_EXERCISE AIM_
Only the lines from the start of the data through the line with "place(DESK, 'school_desk', (x, y, 0), r_)" belong in the copy. Restate them word for word, minus the pictures.

_MATERIAL_
※
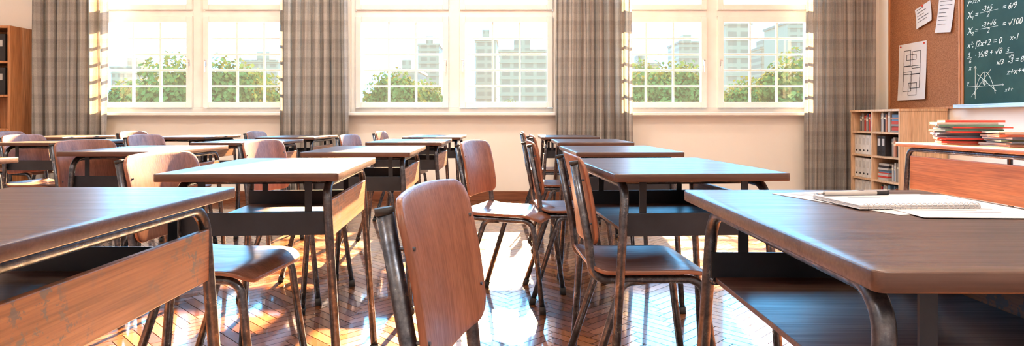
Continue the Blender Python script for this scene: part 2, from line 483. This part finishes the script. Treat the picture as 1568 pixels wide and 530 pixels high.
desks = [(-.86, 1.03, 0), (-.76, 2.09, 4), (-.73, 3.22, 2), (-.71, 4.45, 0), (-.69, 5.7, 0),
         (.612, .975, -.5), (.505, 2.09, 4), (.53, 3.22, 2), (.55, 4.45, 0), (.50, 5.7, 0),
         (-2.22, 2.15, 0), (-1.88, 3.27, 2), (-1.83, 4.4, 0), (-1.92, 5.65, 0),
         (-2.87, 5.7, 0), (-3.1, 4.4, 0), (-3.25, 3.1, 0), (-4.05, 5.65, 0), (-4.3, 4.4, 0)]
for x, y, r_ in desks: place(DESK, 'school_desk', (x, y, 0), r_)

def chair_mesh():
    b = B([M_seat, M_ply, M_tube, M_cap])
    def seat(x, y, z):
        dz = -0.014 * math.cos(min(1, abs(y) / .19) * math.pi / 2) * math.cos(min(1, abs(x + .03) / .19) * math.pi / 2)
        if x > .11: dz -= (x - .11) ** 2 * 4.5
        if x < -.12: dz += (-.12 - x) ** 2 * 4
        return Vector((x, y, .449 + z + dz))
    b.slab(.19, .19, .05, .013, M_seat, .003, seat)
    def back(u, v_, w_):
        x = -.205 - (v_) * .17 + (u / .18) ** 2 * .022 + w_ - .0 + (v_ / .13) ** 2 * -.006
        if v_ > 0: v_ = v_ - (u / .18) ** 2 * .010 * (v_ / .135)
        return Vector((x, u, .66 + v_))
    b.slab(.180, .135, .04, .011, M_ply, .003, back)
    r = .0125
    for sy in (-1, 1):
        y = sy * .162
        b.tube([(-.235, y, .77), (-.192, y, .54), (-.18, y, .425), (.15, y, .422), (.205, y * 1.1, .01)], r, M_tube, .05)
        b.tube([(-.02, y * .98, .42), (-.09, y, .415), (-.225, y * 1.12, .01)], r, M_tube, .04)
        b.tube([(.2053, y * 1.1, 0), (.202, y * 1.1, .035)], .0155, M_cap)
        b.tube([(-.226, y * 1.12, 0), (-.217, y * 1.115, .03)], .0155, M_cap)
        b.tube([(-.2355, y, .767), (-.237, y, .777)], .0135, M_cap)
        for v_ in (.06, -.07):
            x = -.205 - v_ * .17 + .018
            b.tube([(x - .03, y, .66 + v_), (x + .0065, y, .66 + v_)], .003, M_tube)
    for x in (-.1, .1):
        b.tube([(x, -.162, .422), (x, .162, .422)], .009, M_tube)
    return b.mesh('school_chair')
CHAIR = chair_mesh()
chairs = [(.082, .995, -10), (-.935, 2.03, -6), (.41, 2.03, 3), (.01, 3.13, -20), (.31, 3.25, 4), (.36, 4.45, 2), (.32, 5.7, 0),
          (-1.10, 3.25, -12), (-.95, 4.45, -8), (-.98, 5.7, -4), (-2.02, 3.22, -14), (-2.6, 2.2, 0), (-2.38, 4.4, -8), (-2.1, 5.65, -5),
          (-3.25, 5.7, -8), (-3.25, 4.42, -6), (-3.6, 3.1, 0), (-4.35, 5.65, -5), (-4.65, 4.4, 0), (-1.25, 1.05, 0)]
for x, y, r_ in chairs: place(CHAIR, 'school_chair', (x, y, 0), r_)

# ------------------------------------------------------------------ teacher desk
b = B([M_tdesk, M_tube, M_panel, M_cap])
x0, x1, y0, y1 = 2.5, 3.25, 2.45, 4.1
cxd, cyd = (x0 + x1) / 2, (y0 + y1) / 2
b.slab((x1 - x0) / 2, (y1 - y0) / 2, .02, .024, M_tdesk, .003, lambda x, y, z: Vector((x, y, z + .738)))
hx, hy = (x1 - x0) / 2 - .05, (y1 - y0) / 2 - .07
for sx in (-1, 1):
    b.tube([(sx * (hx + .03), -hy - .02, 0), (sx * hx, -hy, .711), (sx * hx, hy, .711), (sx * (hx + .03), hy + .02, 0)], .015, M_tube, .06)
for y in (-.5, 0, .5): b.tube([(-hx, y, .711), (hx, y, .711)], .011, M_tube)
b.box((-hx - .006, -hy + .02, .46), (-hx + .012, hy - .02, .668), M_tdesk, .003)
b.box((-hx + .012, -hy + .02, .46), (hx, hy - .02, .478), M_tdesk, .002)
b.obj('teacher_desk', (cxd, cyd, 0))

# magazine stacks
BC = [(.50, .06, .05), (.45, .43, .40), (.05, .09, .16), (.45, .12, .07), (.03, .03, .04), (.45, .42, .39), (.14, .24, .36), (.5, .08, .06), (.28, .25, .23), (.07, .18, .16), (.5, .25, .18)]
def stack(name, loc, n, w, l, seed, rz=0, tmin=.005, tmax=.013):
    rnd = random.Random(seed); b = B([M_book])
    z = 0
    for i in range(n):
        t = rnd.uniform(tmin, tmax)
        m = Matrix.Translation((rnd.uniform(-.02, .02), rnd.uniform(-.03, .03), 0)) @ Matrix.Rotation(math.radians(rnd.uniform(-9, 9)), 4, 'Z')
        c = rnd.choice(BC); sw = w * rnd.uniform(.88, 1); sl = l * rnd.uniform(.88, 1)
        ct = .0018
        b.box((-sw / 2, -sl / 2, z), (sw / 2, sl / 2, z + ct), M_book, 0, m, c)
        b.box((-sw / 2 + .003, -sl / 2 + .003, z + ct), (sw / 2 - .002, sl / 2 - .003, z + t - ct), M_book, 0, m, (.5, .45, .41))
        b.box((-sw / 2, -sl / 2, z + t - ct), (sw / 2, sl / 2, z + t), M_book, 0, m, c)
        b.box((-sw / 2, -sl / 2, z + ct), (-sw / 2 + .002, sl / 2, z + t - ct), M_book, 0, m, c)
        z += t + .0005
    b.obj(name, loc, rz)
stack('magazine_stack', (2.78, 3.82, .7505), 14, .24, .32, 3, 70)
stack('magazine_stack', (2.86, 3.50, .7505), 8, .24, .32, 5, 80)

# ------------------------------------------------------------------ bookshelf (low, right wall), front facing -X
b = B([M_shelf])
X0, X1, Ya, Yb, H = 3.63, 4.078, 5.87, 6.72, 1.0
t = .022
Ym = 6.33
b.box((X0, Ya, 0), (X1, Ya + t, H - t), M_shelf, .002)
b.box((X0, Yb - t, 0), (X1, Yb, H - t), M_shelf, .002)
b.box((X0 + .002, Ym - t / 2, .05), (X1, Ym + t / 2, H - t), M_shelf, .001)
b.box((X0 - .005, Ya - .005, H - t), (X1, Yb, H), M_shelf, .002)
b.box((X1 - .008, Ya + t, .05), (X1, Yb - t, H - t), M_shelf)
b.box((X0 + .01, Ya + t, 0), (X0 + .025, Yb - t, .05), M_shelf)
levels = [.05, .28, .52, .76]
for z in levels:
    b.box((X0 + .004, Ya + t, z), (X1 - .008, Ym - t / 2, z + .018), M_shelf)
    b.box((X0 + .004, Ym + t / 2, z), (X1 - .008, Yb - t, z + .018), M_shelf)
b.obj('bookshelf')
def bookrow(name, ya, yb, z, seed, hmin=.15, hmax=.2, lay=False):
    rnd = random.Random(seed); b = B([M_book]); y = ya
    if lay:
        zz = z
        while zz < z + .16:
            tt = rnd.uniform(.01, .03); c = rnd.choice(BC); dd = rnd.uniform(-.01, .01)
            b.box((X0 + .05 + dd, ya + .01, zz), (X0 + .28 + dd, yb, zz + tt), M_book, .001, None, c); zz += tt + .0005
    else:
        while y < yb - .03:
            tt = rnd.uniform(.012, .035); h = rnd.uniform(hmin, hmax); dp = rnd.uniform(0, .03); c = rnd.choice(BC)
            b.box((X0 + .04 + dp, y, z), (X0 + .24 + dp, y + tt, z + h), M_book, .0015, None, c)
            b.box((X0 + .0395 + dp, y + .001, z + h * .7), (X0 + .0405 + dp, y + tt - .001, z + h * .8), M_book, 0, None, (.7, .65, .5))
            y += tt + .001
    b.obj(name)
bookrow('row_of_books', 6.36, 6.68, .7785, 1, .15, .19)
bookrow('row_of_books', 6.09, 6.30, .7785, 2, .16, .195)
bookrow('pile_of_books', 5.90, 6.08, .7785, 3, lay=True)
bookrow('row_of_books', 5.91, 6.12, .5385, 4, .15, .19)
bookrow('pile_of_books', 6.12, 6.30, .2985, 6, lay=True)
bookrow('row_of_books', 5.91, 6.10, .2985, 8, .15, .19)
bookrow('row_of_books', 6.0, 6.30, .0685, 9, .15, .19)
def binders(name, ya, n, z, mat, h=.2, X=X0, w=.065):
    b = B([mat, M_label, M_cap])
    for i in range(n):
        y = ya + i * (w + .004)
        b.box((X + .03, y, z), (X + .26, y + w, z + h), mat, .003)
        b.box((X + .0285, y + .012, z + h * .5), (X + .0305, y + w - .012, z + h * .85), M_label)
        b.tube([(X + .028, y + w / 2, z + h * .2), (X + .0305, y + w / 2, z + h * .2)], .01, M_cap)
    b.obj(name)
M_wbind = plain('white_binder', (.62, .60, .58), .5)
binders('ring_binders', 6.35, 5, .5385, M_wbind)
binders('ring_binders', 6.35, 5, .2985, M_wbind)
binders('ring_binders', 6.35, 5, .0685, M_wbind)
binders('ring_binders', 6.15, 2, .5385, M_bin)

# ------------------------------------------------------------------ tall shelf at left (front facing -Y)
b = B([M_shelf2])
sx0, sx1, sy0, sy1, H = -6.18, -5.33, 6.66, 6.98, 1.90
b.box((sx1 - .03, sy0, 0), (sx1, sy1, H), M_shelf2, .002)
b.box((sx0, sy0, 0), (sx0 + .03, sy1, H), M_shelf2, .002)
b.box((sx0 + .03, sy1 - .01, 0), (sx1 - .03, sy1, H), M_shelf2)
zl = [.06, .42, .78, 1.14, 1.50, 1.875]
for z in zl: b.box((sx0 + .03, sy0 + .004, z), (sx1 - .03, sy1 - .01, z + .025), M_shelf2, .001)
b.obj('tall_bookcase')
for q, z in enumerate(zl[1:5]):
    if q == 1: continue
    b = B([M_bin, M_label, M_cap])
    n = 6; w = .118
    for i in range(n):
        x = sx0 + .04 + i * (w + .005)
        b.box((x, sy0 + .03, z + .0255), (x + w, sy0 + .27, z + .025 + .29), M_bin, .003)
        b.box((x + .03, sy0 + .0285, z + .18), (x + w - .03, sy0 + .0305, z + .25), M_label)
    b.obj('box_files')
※
_RESULT OF THIS TASK_
Continue the Blender Python script for this scene: part 2, from line 483. This part finishes the script. Treat the picture as 1568 pixels wide and 530 pixels high.
desks = [(-.86, 1.03, 0), (-.76, 2.09, 4), (-.73, 3.22, 2), (-.71, 4.45, 0), (-.69, 5.7, 0),
         (.612, .975, -.5), (.505, 2.09, 4), (.53, 3.22, 2), (.55, 4.45, 0), (.50, 5.7, 0),
         (-2.22, 2.15, 0), (-1.88, 3.27, 2), (-1.83, 4.4, 0), (-1.92, 5.65, 0),
         (-2.87, 5.7, 0), (-3.1, 4.4, 0), (-3.25, 3.1, 0), (-4.05, 5.65, 0), (-4.3, 4.4, 0)]
for x, y, r_ in desks: place(DESK, 'school_desk', (x, y, 0), r_)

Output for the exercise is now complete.